The new title points to Xi's success in unraveling a network of potential rivals surrounding a former senior leader and sidelining members of predecessor Hu Jintao's China Youth League faction. He has taken charge of the most important policy oversight party committees and waged a popular anti-graft campaign that has unsettled the vast bureaucracy and is perceived as helping to purge rivals.

It remains to be seen whether the new position will further cement Xi's authority or simply be another title. It also could place Xi under greater pressure to solve grave and thorny domestic challenges including slowing economic growth and massive layoffs resulting from the closure of steel and coal mines, analysts said.

"It is still up in the air whether he will have the real authority as the core or if he is just powerful in name and not in reality," said Zhang Lifan, an independent historian and political observer.

"If troubles such as the slowing economy and social disintegration continue to grow, his responsibilities as the core will grow accordingly," Zhang said.

At the same time, the party communique sought to emphasize the importance of collective leadership. It said the system "must always be followed and should not be violated by any organization or individual under any circumstance or for any reason."

Such an emphasis could be read as a bid to assuage concerns in some parts that Xi might be trying to roll back the consensus-oriented leadership of the past two decades and restore rule by a dominant strongman.

"To avoid concentrating all power in one person can help avoid terrible mistakes," said Hu Xingdou, political science professor at Beijing Institute of Technology. "The question is to what extent the collective leadership is to be exercised in a democratic way."

Since being appointed party leader in late 2012, Xi has moved aggressively to make his personal stamp with campaigns against corruption, official waste and liberal, Western ideas.

More than 1 million party members have been punished for corruption since 2013, state media have said. At the same time, authorities have imposed a heavy crackdown on rights lawyers, women's rights activists and other civil society groups.

The party is trying to strike a delicate balance between endorsing a leader with enormous power and the need to maintain an internal mechanism to check that power, said Cheng Li, an elite China politics expert at the Washington, D.C.-based think tank Brookings Institute.

"It's important to point out that the party does not necessarily give him a blank check or give him Mao (Zedong) -like power," Li said. "You do see the emphasis on collective leadership and that the No. 1 leader should have more responsibility and be accountable."

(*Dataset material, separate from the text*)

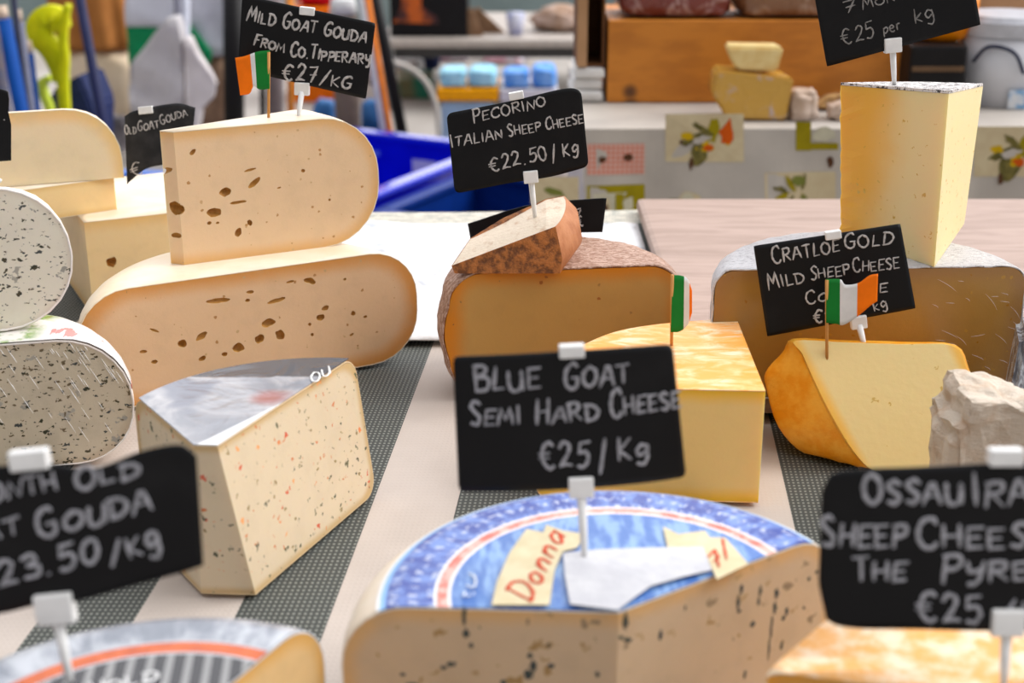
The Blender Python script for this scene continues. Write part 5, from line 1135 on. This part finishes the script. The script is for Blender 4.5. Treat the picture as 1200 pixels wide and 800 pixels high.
b = bmesh.new(); band_mesh(b, [(78, 6), (74, 24), (72, 50), (74, 72), (72, 96), (76, 150)], [6, 9, 9, 9, 12, 10], yl-.032, .028); putbm('tail', b, lime, strap, True)
b = bmesh.new(); band_mesh(b, [(58, 92), (48, 98), (50, 112), (56, 128), (60, 150)], [8, 10, 8, 8, 8], yl+.035); putbm('lower_end', b, plain('lime_pale', (.60, .70, .12), .55), strap, True)
sb = thing('navy_bag', 'navy bag standing below the lime strap, behind the left gouda', 'bag', (D(83, 110, 3.75).x, 3.8, ZG))
P = [D(x, y, 3.72) for x, y in ((58, 108), (92, 88), (108, 126), (104, 150), (62, 150))]; P[3].z = P[4].z = ZG; P[3].x -= .06; b = bmesh.new(); A = [b.verts.new(p) for p in P]; B = [b.verts.new(p+V((.02, .16, 0))) for p in P]
b.faces.new(A); b.faces.new(B[::-1])
for i in range(5): b.faces.new((A[i], A[(i+1) % 5], B[(i+1) % 5], B[i]))
bmesh.ops.bevel(b, geom=b.edges[:], offset=.008, segments=2, affect='EDGES'); putbm('bag_body', b, plain('bag_navy', (.02, .03, .085), .75, (.03, .04, .11), 60), sb)
# brown cloth hanging in folds over a cream sack
brm = plain('brown_wool', (.42, .19, .07), .85, (.32, .14, .05), 8, .3, 60)
yk = 5.6
def drape(name, label, cat, x0, x1, ytop, ybot, y, dep, folds, m, amp=.02, seed=0, tg=True):
    a, c = D(x0[0], ytop, y), D(x0[1], ytop, y); e, f = D(x1[0], ybot, y), D(x1[1], ybot, y); vs = []; n, k = 60, 14
    for j in range(k+1):
        t = j/k; l, r = a.lerp(e, t), c.lerp(f, t)
        for s in range(n):
            ang = 2*math.pi*s/n; cx = (l.x+r.x)/2; w = (r.x-l.x)/2; fo = amp*math.sin(folds*ang+seed)*(.3+.7*t)
            vs.append((cx+(w+fo*.3)*math.copysign(abs(math.cos(ang))**.7, math.cos(ang)), y+dep/2+(dep/2+fo)*math.sin(ang), l.z))
    fs = [(j*n+s, j*n+(s+1) % n, (j+1)*n+(s+1) % n, (j+1)*n+s) for j in range(k) for s in range(n)]+[tuple(range(n))[::-1], tuple(k*n+s for s in range(n))]
    o = put(name, vs, fs, m, None, True)
    if tg: tag(o, label, cat)
    return o
zs = D(110, 60, yk).z
p = D(129, 95, yk); lump('cream_sack', 'cream sack on the ground under the brown cloth', 'sack', plain('sack_cream', (.74, .62, .48), .8, (.66, .54, .40), 14), (D(112, 90, yk).x, yk+.1, ZG), .155, .12, (zs-ZG)/2*.985, 5, .06, sq=.4)
drape('brown_cloth', 'brown cloth hanging in folds behind the navy pole', 'cloth', (44, 134), (50, 151), -40, 59, yk-.02, .24, 9, brm, .022)
p = U(140, 118, ZG); lump('denim_bundle', 'grey-blue bundle on the ground at the foot of the cream sack', 'bundle', plain('denim', (.16, .19, .27), .8, (.26, .28, .34), 12), (p.x+.02, p.y-.18, ZG), .09, .09, .06, 6, .3)
p = U(120, 112, ZG); lump('red_cone', 'small brick-red bundle beside the grey-blue one', 'bundle', plain('brick_red', (.52, .20, .15), .8), (p.x-.01, p.y-.15, ZG), .035, .04, .07, 2, .2)
p = U(136, 130, ZG); lump('white_bundle', 'small white bundle on the ground before the grey-blue one', 'bundle', plain('bundle_white', (.62, .60, .60), .8), (p.x, p.y-.25, ZG), .08, .05, .03, 3, .2)
p = U(160, 150, ZG); lump('grey_bundle', 'dark grey bundle on the ground behind the small worn card', 'bundle', plain('bundle_dark', (.12, .11, .12), .8, (.35, .33, .34), 9), (p.x-.04, p.y-.6, ZG), .15, .12, .09, 4, .2)
# white and green bags on a stand
bagw = plain('bag_white', (.66, .67, .74), .35, (.58, .59, .66), 6, .3, 12); bagg = plain('bag_green', (.008, .26, .11), .4); sheetm = plain('grey_sheet', (.58, .56, .57), .4, (.50, .48, .49), 7, .6, 14); sheetw = plain('pale_sheet', (.72, .68, .68), .4, (.62, .58, .58), 7, .5, 14)
pst = lean_pole('stand_pole', 'grey upright pole holding the white bags', 'pole', [(207, -30), (213, 124)], 5.0, .014, plain('pole_grey', (.20, .20, .25), .4))
lean_pole('pale_pole', 'pale upright pole just right of the grey one', 'pole', [(217, -30), (218, 124)], 5.06, .016, plain('pole_pale', (.62, .64, .72), .4))
bg1 = thing('shopping_bag', 'large white bag with a green bottom band, left of the grey pole', 'bag', (D(180, 60, 5.3).x, 5.36, ZG))
def slab(name, pts, y, dy, m, root, bev=.01, sub=0, amp=0., zground=False):
    P = [D(x, yy, y) for x, yy in pts]
    b = bmesh.new(); A = [b.verts.new(p) for p in P]; B = [b.verts.new(p+V((0, dy, 0))) for p in P]; k = len(P)
    b.faces.new(A); b.faces.new(B[::-1])
    for i in range(k): b.faces.new((A[i], A[(i+1) % k], B[(i+1) % k], B[i]))
    if sub:
        bmesh.ops.triangulate(b, faces=b.faces[:]); bmesh.ops.subdivide_edges(b, edges=b.edges[:], cuts=sub, use_grid_fill=True)
        for v in b.verts: v.co += V((vnoise(v.co, 14, 1)*.3, vnoise(v.co, 11, 2), 0))*amp; v.co.z = max(v.co.z, ZG+.002)
    elif bev: bmesh.ops.bevel(b, geom=b.edges[:], offset=bev, segments=2, affect='EDGES')
    return putbm(name, b, m, root, bool(sub))
gz = 168
slab('bag_top', [(146, -30), (206, -30), (206, 31), (148, 31)], 5.3, .12, bagw, bg1, 0, 6, .02); slab('green_band', [(148, 32), (206, 32), (206, 75), (151, 75)], 5.3, .12, bagg, bg1, 0, 4, .01); slab('bag_bottom', [(152, 76), (206, 76), (206, gz-15), (153, gz-15)], 5.3, .12, plain('bag_lower', (.13, .14, .2), .6), bg1, 0, 4, .01)
g1_ = thing('plastic_sheet', 'grey-white plastic sheet bunched up to the left of the grey pole', 'sheet', (D(185, 120, 4.85).x, 4.9, ZG))
slab('sheet', [(196, 22), (206, 20), (212, 50), (214, 128), (208, gz), (156, gz), (150, 104), (156, 72)], 4.85, .08, sheetm, g1_, 0, 8, .03)
g2_ = thing('plastic_sheet', 'pale plastic sheet hanging to the right of the grey pole', 'sheet', (D(235, 120, 4.85).x, 4.9, ZG))
slab('sheet', [(216, 44), (221, 46), (238, 74), (252, 100), (248, 116), (234, 130), (228, gz), (222, gz)], 4.85, .06, sheetw, g2_, 0, 8, .02)
bg2 = thing('shopping_bag', 'white bag with a slanting green band, right of the pale pole', 'bag', (D(240, 60, 5.3).x, 5.36, ZG))
slab('bag_top', [(222, -30), (262, -30), (262, 66), (247, 66), (222, 30)], 5.3, .12, bagw, bg2, 0, 6, .03); slab('green_band', [(219, 28), (224, 32), (247, 62), (245, 75), (240, 76), (219, 46)], 5.26, .03, bagg, bg2, 0, 3, .005); slab('bag_bottom', [(224, 68), (262, 67), (262, gz-15), (226, gz-15)], 5.32, .10, plain('bag_brown', (.30, .20, .14), .8, (.22, .14, .1), 12), bg2, 0, 4, .015)
lean_pole('black_post', 'thick black post left of the mild goat gouda card', 'post', [(273, -30), (274, 82)], 5.2, .038, bmk)
bpy.data.objects['black_post'].location = (0, 0, 0)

The party meeting also approved two sets of rules aimed at strengthening discipline among party members and curbing corruption. The communique included pledges to address the common problem of vote-rigging and the buying and selling of official posts — problems that have triggered public anger.

The new rules reflect the party's long-held concern that rampant official graft has vastly eroded its legitimacy, analysts said.

"They want something they hope will allow them to maintain the integrity of the party," said Yang of the University of Chicago. "Xi and previous leaders have all emphasized how a dissolute party could eventually end up falling."